Cuando niña mi madre me transmitió una admiración especial por los húngaros, hecho que parecía bastante atípico en mi entorno marplatense.
Pero créase o no, me casé con el hijo de un húngaro, para alegría de mi madre y, heme aquí, hoy paseando por Budapest.
Ya habíamos estado cuando el país estaba “Detrás de la cortina de hierro”; por suerte hoy luce totalmente diferente, sin ejército en las calles ni ese deterioro tan típico de los países comunistas.
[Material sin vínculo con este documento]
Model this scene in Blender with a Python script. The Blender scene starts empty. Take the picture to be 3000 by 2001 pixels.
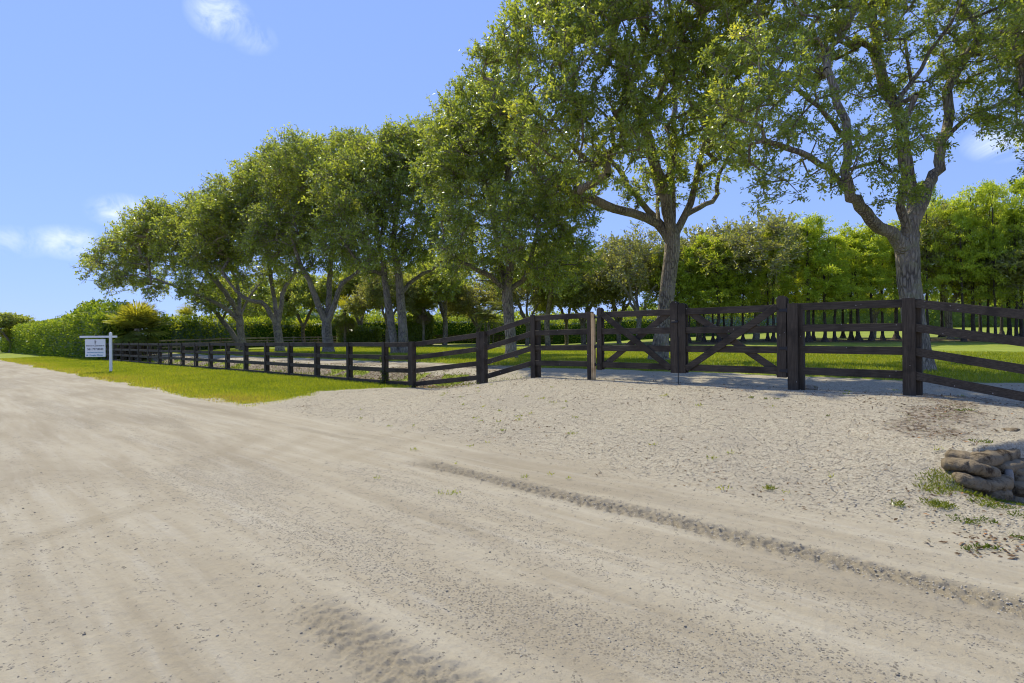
import bpy, bmesh, math, random
import numpy as np
from mathutils import Vector, Matrix

# ------------------------------------------------------------------ camera, sky, sun
SC = bpy.context.scene
F, PX0, HY0, ROLL, EYE = 1600.0, 1500.0, 993.0, math.atan(0.00867), 1.6
CA, SA = math.cos(ROLL), math.sin(ROLL)
cam_d = bpy.data.cameras.new("camera"); cam = bpy.data.objects.new("camera", cam_d)
SC.collection.objects.link(cam); SC.camera = cam
cam_d.sensor_width = 36.0; cam_d.lens = 36.0 * F / 3000.0
cam_d.shift_y = -(1000.5 - HY0) / 3000.0
cam_d.clip_start = 0.05; cam_d.clip_end = 2000
cam.matrix_world = Matrix(((CA, SA, 0, 0), (0, 0, -1, 0), (-SA, CA, 0, EYE), (0, 0, 0, 1)))

SUN_EL, SUN_AZ = math.radians(54), math.radians(-34)      # azimuth from +Y towards +X
SKY_TINT = (1.18, 1.53, 2.70, 1)
world = bpy.data.worlds.new("World"); SC.world = world; world.use_nodes = True
WN = world.node_tree; WN.nodes.clear()
def wn(t, **k):
    n = WN.nodes.new(t)
    for a, b in k.items(): setattr(n, a, b)
    return n
w_out = wn('ShaderNodeOutputWorld'); w_bg = wn('ShaderNodeBackground')
sky = wn('ShaderNodeTexSky', sky_type='NISHITA', sun_disc=False)
sky.sun_elevation = SUN_EL; sky.sun_rotation = SUN_AZ
sky.air_density = 1.0; sky.dust_density = 0.0; sky.ozone_density = 6.0; sky.altitude = 0
w_bg.inputs['Strength'].default_value = 0.12
WN.links.new(w_bg.outputs[0], w_out.inputs[0])
sun_d = bpy.data.lights.new("sun", 'SUN'); sun_o = bpy.data.objects.new("sun", sun_d)
SC.collection.objects.link(sun_o)
sun_d.energy = 2.75; sun_d.angle = math.radians(0.55); sun_d.color = (1.0, 0.91, 0.71)
sdir = Vector((math.sin(SUN_AZ) * math.cos(SUN_EL), math.cos(SUN_AZ) * math.cos(SUN_EL), math.sin(SUN_EL)))
sun_o.rotation_euler = sdir.to_track_quat('Z', 'Y').to_euler(); sun_o.location = sdir * 60
SC.view_settings.view_transform = 'Standard'; SC.view_settings.look = 'None'
SC.view_settings.gamma = 1; SC.view_settings.exposure = 0.95
SC.render.film_transparent = False; SC.cycles.filter_width = 1.1
SC.cycles.max_bounces = 12; SC.cycles.diffuse_bounces = 9; SC.cycles.transmission_bounces = 10; SC.cycles.transparent_max_bounces = 8
SC.cycles.sample_clamp_indirect = 6

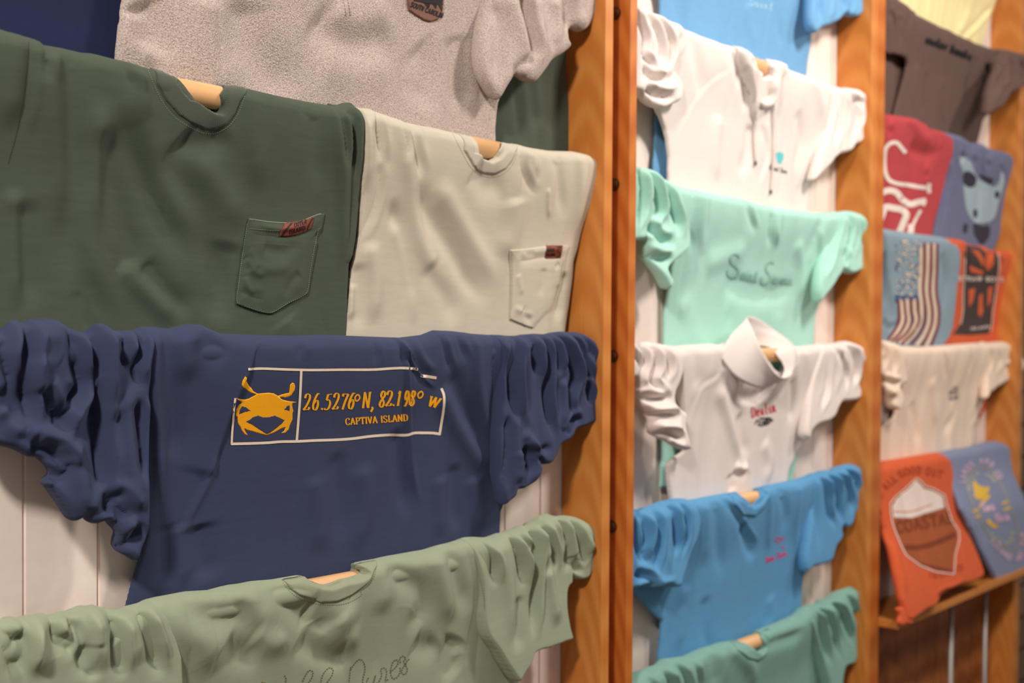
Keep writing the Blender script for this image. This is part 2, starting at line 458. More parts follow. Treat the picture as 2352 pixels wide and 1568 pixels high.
# thin pieces lying on a surface --------------------------------------------------
def patch(name, surf, out, mat, parent, t=0.0015, edge=0.0012, cell=0.0012, strokes=(), smooth=False, per=4, puff=0.0, sink=0.0006):
    q, n = surf.proj(out)
    P = catmull(q, True, per) if smooth else q
    nref = float(n.mean())
    def depth(Q, sd):
        base = surf.at(Q[:, 0], Q[:, 1])
        h = folds(Q, strokes, nref, None, 1) if strokes else 0
        f = base + t * rnd(sd / edge) + puff * smoothstep(sd / 0.02) + h
        f = np.where(sd <= 0, base + 0.15 * t, f)
        return f, base - sink
    return build_sheet(name, P, cell, depth, mat, parent)
def flatprint(name, surf, quads, mat, parent, off=0.0005):
    """quads: list of 4-point photo quads (or tris) laid on the surface"""
    V = []; Fc = []
    for qd in quads:
        Fc.append(tuple(range(len(V), len(V) + len(qd)))); V += list(qd)
    q, n = surf.proj(V)
    return link_mesh(name, np.stack([q[:, 0], -(n + off), q[:, 1]], 1), Fc, mat, parent, smooth=False)
def ribbon(pts, width, step=3.0, ang=None, minw=0.3, closed=False, smooth=True):
    """quads along a photo polyline; width may vary with a nib angle (calligraphic)"""
    P = np.asarray(pts, float)
    if smooth and len(P) > 2: P = catmull(P, closed, 6)
    if closed: P = np.vstack([P, P[:1]])
    out = [P[0]]
    for a, b in zip(P[:-1], P[1:]):
        n = max(1, int(np.linalg.norm(b - a) / step))
        for i in range(1, n + 1): out.append(a + (b - a) * i / n)
    P = np.array(out)
    d = np.gradient(P, axis=0); d /= (np.linalg.norm(d, axis=1)[:, None] + 1e-9)
    nrm = np.stack([-d[:, 1], d[:, 0]], 1)
    if ang is None: w = np.full(len(P), width / 2)
    else:
        a = math.radians(ang); nib = np.array([math.cos(a), math.sin(a)])
        w = width / 2 * np.maximum(np.abs(nrm @ nib), minw)
    A = P + nrm * w[:, None]; B = P - nrm * w[:, None]
    return [(A[i], A[i + 1], B[i + 1], B[i]) for i in range(len(P) - 1)]
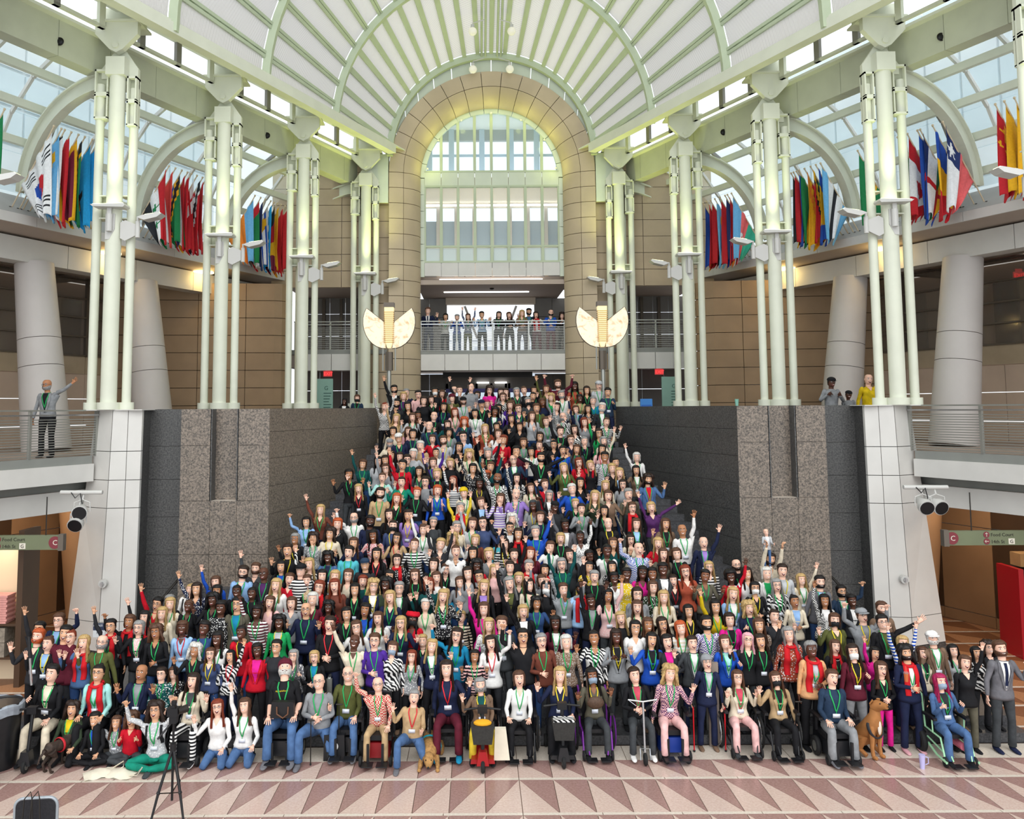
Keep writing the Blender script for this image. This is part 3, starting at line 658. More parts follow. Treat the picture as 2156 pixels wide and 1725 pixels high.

En aquella oportunidad me invadió la tristeza y hoy siento desazón, pero por razones bien distintas.
No es sólo Budapest; me rebelo al escuchar el enfoque que eligen los pueblos para contar su historia: Esto fue destruido por…, esto fue invadido en…, aquí mataron a…, murió en el exilio, pero al repatriar los restos pasaron por…
¡BASTA! de venganzas, de vengadores, de odios, de revanchas. ¿Qué hacemos con los niños en la historia? ¿Con su energía vital? ¿Con el amor con el que llegaron?
Por lo que cuentan parecen haber quedado todos bajo los escombros de odios ancestrales.
Durante siglos supimos ir renovando consignas que nos separan.
De nosotros depende comenzar a difundir aquellas que nos unan. Que los niños crezcan sin el peso de los odios viejos.
Ya que vivimos el Boom de la longevidad, usemos esas nuevas décadas por vivir, para quitar el óxido que de tanta negatividad herrumbró nuestro corazón.